“Our Pussies singing. Our Pussies Ringing. Our Pussies dancing. Our Sammy singing a Serious solo Song.”
“Pussyland” is one part of a series of children’s books sold in Australia as “Childland.” Published in 1906, there is a copy of “Pussyland” for sale online for about a hundred dollars. I am keeping the location secret in case I suddenly inherit a fortune from a distant relative.
People in 1906 liked to see cats looking like cats. Not for them the cute-tification of the small tiger, the backyard terror, the deadly pouncer upon mice and birds. The “Hello Kitty” line is among the most stylized and least catlike. We like ‘em cute and cartoony, but the Edwardians wanted their cats beasty and a little wild. The serious bell ringers, the maw-stretching singers, “Sammy” in his tux fur, and the little girl kittens spreading wide their skirts to trip the light fantastic claw have much more charm to my eye. Oh, I wish I could see the other 16 pages of this book with illustrations in both black and white and color. What are the other pussies doing? Driving cars? Cooking fish for dinner? I want to know!

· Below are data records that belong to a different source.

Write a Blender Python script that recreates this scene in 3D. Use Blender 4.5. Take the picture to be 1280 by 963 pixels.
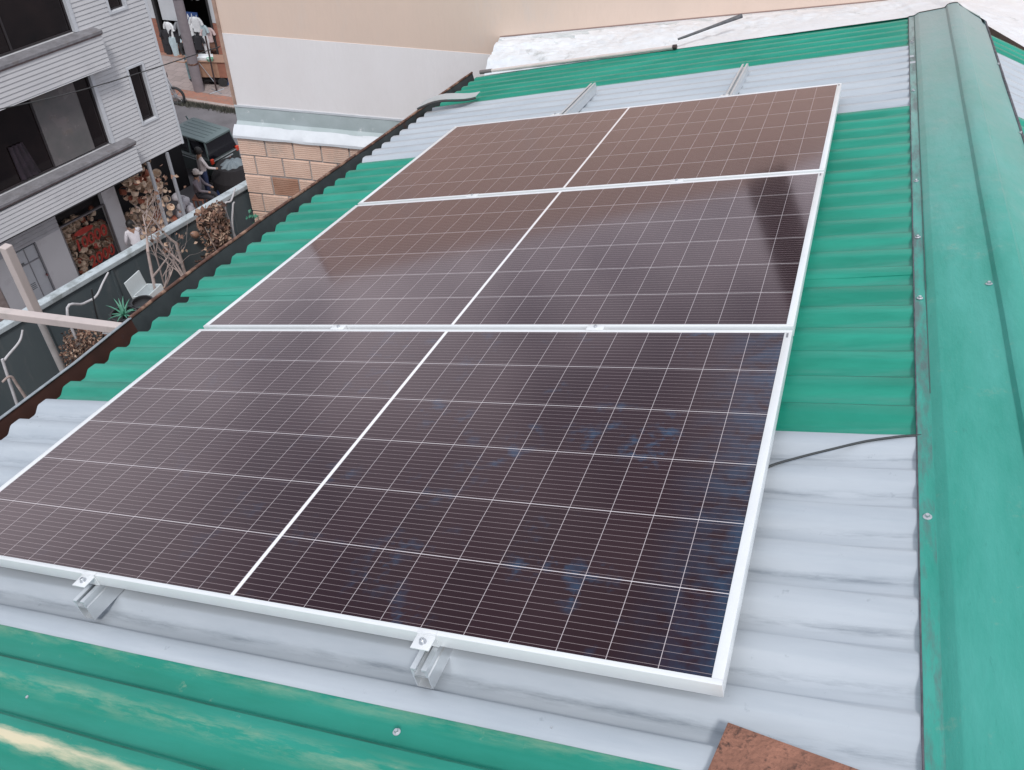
import bpy, math, random
from mathutils import Vector, Matrix, Quaternion
random.seed(7)
SC = bpy.context.scene
COL = SC.collection
for o in list(bpy.data.objects):
    bpy.data.objects.remove(o, do_unlink=True)
R_ = math.radians
# ------------------------------------------------------------------ camera
cam = bpy.data.objects.new('camera', bpy.data.cameras.new('camera'))
COL.objects.link(cam)
CR = Matrix(((0.93305, 0.26006, -0.24856), (0.35895, -0.62726, 0.69116), (0.02382, -0.73411, -0.67861)))
cam.matrix_world = Matrix.Translation((2.1608, -0.7918, 2.1098)) @ Matrix((
    (CR[0][0], -CR[0][1], -CR[0][2]), (CR[1][0], -CR[1][1], -CR[1][2]), (CR[2][0], -CR[2][1], -CR[2][2]))).to_4x4()
cam.data.sensor_fit = 'HORIZONTAL'
cam.data.sensor_width = 36.0
cam.data.lens = 1033.94 / 1280 * 36.0
cam.data.clip_start = 0.05
cam.data.clip_end = 2000
SC.camera = cam
# ------------------------------------------------------------------ world, sun, exposure
SUN_EL, SUN_AZ = R_(58), R_(150)          # azimuth from +Y towards +X
world = bpy.data.worlds.new("World")
SC.world = world
world.use_nodes = True
wt = world.node_tree
wt.nodes.clear()
wo = wt.nodes.new('ShaderNodeOutputWorld')
bg = wt.nodes.new('ShaderNodeBackground')
sky = wt.nodes.new('ShaderNodeTexSky')
sky.sky_type = 'NISHITA'
sky.sun_disc = False
sky.sun_elevation = SUN_EL
sky.sun_rotation = SUN_AZ
sky.air_density = 1.0
sky.dust_density = 3.0
tc = wt.nodes.new('ShaderNodeTexCoord')
nz = wt.nodes.new('ShaderNodeTexNoise')
nz.inputs['Scale'].default_value = 3.8
nz.inputs['Detail'].default_value = 6
nz.inputs['Roughness'].default_value = .55
cr = wt.nodes.new('ShaderNodeValToRGB')
cr.color_ramp.elements[0].position = .38
cr.color_ramp.elements[0].color = (3.4, 3.6, 4.1, 1)
cr.color_ramp.elements[1].position = .62
cr.color_ramp.elements[1].color = (9.0, 9.3, 9.8, 1)
mx = wt.nodes.new('ShaderNodeMix')
mx.data_type = 'RGBA'
mx.inputs[0].default_value = 0.82
wt.links.new(tc.outputs['Generated'], nz.inputs['Vector'])
wt.links.new(nz.outputs['Fac'], cr.inputs['Fac'])
wt.links.new(sky.outputs['Color'], mx.inputs['A'])
wt.links.new(cr.outputs['Color'], mx.inputs['B'])
wt.links.new(mx.outputs['Result'], bg.inputs['Color'])
bg.inputs['Strength'].default_value = 0.105
wt.links.new(bg.outputs['Background'], wo.inputs['Surface'])
sl = bpy.data.lights.new('sun', 'SUN')
sl.energy = 1.5
sl.angle = R_(10)
sl.color = (1.0, .98, .95)
sun = bpy.data.objects.new('sun', sl)
COL.objects.link(sun)
sdir = Vector((math.cos(SUN_EL) * math.sin(SUN_AZ), math.cos(SUN_EL) * math.cos(SUN_AZ), math.sin(SUN_EL)))
sun.rotation_euler = sdir.to_track_quat('Z', 'Y').to_euler()
sun.location = (6, -6, 12)
vs = SC.view_settings
vs.view_transform = 'Standard'
vs.look = 'None'
vs.exposure = 0.50
vs.gamma = 1
vs.use_curve_mapping = False
SC.cycles.max_bounces = 8
SC.cycles.use_denoising = True
# ------------------------------------------------------------------ helpers
PM = Matrix(((0.9601, 0, -0.2797), (0.0256, 0.9958, 0.0878), (0.2785, -0.0914, 0.9561)))  # roof frame -> world
def PW(x, y, z): return PM @ Vector((x, y, z))
def rotz(az):                                   # local x = (cos az, sin az)
    return Matrix.Rotation(az, 3, 'Z')
def thing(name, label, cat, loc=(0, 0, 0), rot=None, group=None):
    o = bpy.data.objects.new(name, None)
    o.empty_display_size = .2
    COL.objects.link(o)
    m = (rot or Matrix.Identity(3)).to_4x4()
    m.translation = Vector(loc)
    o.matrix_world = m
    o['label'] = label
    o['category'] = cat
    if group: o['group'] = group
    return o
def tag(o, label, cat, group=None):
    o['label'] = label
    o['category'] = cat
    if group: o['group'] = group
    return o
def copy_tree(o, parent=None):
    c = o.copy()
    COL.objects.link(c)
    c.parent = parent
    if parent is not None: c.matrix_parent_inverse = o.matrix_parent_inverse.copy()
    for ch in list(o.children): copy_tree(ch, c)
    return c
def place(o, loc, rot=None, s=1.0):
    m = (rot or Matrix.Identity(3)).to_4x4() @ Matrix.Scale(s, 4)
    m.translation = Vector(loc)
    o.matrix_world = m
    o.matrix_basis = m
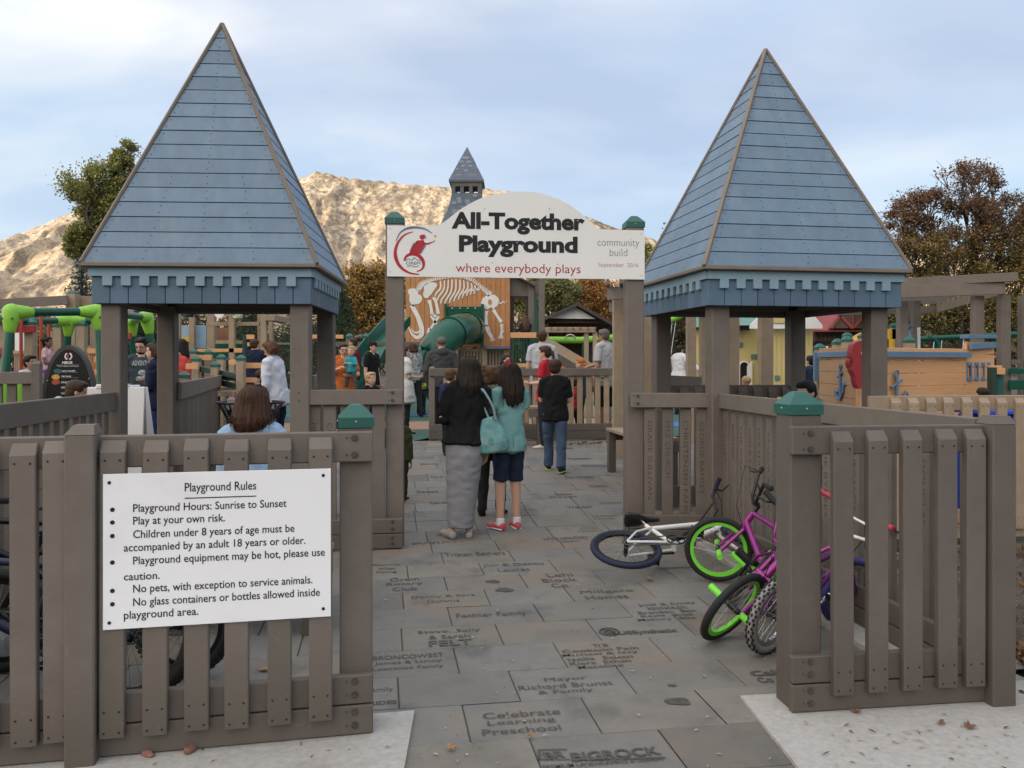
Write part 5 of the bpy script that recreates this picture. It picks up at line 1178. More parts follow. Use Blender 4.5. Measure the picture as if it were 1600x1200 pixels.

How did “pussy” acquire its modern meaning, its link to something other than cats? My guess is that both have fur and people like to pet them — and that’s all I’m saying, folks!
Whence came “Pussyland?” Edward William Cole, who published and sold this little book at his “E. W. Book Arcade,” ran a business known as “the palace of the intellect.”
But it was much more fun than that.
Customers could ignore the books and choose to eat and drink, listen to bands playing, look at themselves in wall-to-wall mirrors and watch the antics of live monkeys. There was a confectionary department where changing displays had oddities such as the toy hen that “laid” a tin of candy. Costumed jugglers entertained, exotic displays and installations pleased the eye – and this reputedly biggest bookstore on earth even had corners for readers to read books. It was the early Borders chain in hyper mode – the social center of Melbourne – and known far beyond Australia’s shores.
It was only a matter of time before Cole began to publish his own material, and “Pussyland” with its seriously purposeful cats and kittens is a most charming example. Sing, ring, dance, and solo on dear pussies – oh, please, won’t someone republish this little treasure?